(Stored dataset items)
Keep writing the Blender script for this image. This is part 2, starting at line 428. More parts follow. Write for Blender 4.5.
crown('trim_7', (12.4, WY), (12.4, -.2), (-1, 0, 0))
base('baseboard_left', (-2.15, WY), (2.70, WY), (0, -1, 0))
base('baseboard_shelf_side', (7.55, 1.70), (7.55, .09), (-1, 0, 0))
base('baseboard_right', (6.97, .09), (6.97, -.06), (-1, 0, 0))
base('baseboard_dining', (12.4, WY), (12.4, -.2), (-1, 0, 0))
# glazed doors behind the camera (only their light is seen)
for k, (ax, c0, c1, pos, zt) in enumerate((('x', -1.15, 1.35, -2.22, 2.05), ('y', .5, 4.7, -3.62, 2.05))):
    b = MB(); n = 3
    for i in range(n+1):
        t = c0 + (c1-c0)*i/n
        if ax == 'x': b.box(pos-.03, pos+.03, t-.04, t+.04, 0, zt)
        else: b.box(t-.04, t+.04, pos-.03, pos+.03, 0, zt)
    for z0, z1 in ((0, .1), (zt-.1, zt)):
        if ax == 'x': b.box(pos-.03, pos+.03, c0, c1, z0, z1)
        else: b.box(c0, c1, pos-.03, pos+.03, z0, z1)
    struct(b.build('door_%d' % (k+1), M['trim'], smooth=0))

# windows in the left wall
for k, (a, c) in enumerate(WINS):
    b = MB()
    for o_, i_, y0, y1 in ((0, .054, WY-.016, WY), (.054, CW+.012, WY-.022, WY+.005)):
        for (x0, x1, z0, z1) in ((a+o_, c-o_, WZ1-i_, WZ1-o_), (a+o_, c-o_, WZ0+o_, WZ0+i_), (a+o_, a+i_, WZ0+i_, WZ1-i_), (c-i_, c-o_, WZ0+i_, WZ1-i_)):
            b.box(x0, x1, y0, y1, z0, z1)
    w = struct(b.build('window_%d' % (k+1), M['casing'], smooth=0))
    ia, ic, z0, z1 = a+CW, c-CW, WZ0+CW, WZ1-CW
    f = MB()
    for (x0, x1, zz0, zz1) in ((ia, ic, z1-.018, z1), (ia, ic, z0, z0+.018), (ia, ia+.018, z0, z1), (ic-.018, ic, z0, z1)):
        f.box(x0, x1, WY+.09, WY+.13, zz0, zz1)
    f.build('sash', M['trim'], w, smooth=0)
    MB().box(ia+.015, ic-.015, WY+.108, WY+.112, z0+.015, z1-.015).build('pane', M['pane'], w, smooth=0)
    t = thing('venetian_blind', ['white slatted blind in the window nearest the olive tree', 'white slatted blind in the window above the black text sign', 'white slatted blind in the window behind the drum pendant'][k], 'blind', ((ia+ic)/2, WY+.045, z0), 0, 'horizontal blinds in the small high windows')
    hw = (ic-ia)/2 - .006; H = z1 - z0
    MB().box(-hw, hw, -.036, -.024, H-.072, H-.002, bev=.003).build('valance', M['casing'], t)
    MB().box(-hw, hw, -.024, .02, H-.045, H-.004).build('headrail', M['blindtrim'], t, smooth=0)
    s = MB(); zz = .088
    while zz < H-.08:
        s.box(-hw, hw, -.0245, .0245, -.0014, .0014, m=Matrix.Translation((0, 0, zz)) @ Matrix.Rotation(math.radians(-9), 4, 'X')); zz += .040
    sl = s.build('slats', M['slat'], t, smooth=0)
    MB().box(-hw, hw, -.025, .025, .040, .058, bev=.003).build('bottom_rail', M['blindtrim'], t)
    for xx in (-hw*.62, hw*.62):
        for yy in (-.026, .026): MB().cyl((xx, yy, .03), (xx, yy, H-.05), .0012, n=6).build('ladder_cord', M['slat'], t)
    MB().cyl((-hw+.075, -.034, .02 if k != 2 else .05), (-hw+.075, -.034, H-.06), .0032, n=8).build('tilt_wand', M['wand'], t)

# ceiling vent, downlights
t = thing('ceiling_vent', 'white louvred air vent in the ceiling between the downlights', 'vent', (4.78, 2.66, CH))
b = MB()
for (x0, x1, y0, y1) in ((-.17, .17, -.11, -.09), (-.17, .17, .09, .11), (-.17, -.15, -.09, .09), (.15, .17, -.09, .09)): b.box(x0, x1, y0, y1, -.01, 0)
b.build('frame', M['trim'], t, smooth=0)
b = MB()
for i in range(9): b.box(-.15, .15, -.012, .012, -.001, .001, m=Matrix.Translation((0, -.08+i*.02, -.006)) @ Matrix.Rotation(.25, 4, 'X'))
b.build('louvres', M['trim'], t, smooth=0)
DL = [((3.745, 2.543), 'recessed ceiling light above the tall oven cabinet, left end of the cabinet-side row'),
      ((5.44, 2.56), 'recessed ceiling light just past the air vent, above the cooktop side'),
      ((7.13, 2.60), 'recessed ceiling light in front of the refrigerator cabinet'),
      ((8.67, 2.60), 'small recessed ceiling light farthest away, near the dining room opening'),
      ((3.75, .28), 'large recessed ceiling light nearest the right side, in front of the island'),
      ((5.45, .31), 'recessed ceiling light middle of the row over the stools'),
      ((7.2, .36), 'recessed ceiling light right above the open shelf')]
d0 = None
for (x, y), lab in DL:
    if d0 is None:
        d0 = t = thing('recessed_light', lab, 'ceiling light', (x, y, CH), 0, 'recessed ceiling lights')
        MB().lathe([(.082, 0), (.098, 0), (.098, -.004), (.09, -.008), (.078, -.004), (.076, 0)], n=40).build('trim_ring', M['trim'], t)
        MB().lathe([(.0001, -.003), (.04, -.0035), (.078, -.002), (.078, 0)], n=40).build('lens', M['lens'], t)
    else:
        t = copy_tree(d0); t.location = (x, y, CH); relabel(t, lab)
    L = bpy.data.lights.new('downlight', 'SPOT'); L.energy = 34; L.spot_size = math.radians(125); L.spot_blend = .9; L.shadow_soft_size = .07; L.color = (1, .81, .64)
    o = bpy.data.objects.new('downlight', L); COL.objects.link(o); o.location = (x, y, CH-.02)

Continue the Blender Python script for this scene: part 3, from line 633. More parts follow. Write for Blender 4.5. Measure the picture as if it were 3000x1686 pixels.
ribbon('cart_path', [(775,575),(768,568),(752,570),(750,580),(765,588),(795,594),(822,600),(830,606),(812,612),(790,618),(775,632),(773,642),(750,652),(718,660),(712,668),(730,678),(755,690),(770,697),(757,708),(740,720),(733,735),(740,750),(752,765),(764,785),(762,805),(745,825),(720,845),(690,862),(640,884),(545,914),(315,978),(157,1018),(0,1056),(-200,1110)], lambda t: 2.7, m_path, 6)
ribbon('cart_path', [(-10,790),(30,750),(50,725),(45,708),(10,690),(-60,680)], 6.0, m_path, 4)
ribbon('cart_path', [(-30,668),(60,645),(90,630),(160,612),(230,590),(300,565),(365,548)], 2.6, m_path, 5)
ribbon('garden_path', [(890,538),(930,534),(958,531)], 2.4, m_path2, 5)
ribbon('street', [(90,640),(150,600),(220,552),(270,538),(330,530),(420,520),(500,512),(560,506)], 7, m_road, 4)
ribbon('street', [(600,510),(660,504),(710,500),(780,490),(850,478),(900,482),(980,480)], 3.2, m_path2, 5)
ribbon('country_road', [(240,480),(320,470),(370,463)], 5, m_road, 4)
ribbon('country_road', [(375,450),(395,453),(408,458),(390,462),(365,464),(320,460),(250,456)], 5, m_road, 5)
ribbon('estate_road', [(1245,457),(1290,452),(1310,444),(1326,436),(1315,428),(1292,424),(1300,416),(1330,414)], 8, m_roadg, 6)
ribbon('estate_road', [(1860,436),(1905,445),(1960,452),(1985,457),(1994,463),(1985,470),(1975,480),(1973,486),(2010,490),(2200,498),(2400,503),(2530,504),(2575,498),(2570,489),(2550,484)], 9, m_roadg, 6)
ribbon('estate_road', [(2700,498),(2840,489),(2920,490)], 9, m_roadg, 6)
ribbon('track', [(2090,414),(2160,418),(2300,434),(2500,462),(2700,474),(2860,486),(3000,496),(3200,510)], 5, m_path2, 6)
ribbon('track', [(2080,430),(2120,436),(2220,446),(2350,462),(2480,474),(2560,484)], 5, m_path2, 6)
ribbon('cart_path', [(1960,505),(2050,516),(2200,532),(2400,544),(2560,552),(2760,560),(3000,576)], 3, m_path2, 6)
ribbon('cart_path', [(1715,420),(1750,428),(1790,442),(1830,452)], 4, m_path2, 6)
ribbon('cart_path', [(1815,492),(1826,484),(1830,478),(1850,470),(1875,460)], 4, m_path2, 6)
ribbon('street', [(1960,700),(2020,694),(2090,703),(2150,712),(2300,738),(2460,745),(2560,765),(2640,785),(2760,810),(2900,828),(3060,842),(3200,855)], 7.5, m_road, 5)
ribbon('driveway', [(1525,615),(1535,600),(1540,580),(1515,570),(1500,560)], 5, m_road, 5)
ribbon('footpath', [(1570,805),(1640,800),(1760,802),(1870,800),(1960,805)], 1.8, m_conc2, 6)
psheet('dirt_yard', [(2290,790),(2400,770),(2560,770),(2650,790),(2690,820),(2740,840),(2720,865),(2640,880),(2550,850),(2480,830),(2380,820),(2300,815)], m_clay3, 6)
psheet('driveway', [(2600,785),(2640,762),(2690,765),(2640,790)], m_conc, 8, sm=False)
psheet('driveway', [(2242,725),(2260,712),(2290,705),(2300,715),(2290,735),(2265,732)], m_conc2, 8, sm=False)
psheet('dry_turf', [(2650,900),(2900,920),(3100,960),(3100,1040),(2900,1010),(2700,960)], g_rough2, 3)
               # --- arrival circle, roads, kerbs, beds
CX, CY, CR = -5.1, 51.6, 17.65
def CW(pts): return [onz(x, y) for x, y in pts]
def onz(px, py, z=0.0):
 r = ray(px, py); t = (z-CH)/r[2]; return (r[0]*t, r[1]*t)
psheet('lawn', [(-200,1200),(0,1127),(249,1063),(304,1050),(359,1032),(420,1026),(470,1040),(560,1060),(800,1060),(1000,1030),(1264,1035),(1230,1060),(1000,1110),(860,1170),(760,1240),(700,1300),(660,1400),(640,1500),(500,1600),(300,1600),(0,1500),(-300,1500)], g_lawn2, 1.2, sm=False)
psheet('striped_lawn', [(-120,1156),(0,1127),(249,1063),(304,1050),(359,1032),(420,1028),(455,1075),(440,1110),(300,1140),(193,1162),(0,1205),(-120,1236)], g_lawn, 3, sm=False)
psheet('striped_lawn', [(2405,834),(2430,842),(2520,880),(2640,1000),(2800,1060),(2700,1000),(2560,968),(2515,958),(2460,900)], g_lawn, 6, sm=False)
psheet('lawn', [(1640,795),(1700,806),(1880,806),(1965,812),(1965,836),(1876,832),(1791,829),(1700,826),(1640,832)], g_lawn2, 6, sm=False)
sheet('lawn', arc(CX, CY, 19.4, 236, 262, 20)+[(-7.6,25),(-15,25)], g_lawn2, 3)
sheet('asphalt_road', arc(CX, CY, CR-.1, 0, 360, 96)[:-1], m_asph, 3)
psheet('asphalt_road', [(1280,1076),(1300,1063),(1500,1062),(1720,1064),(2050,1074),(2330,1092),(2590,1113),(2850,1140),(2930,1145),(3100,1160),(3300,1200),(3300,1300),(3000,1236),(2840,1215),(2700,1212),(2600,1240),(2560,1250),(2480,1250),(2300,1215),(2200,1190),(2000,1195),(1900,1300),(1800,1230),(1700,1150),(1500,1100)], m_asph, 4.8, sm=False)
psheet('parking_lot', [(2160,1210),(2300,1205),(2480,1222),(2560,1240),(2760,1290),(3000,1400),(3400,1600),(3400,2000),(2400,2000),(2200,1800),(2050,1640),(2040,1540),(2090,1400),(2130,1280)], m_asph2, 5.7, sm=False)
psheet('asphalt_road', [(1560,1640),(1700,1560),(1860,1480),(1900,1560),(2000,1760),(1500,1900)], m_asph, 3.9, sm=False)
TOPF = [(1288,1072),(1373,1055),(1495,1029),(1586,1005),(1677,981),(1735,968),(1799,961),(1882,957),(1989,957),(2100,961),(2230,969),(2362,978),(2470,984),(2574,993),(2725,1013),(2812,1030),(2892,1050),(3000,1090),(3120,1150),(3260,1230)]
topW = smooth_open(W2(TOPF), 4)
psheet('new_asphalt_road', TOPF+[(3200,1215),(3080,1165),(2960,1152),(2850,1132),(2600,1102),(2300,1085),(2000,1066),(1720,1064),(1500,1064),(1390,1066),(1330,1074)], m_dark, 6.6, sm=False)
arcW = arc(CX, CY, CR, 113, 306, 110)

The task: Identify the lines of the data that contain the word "script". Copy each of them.

Answer to the exercise:
Keep writing the Blender script for this image. This is part 2, starting at line 428. More parts follow. Write for Blender 4.5.
Continue the Blender Python script for this scene: part 3, from line 633. More parts follow. Write for Blender 4.5. Measure the picture as if it were 3000x1686 pixels.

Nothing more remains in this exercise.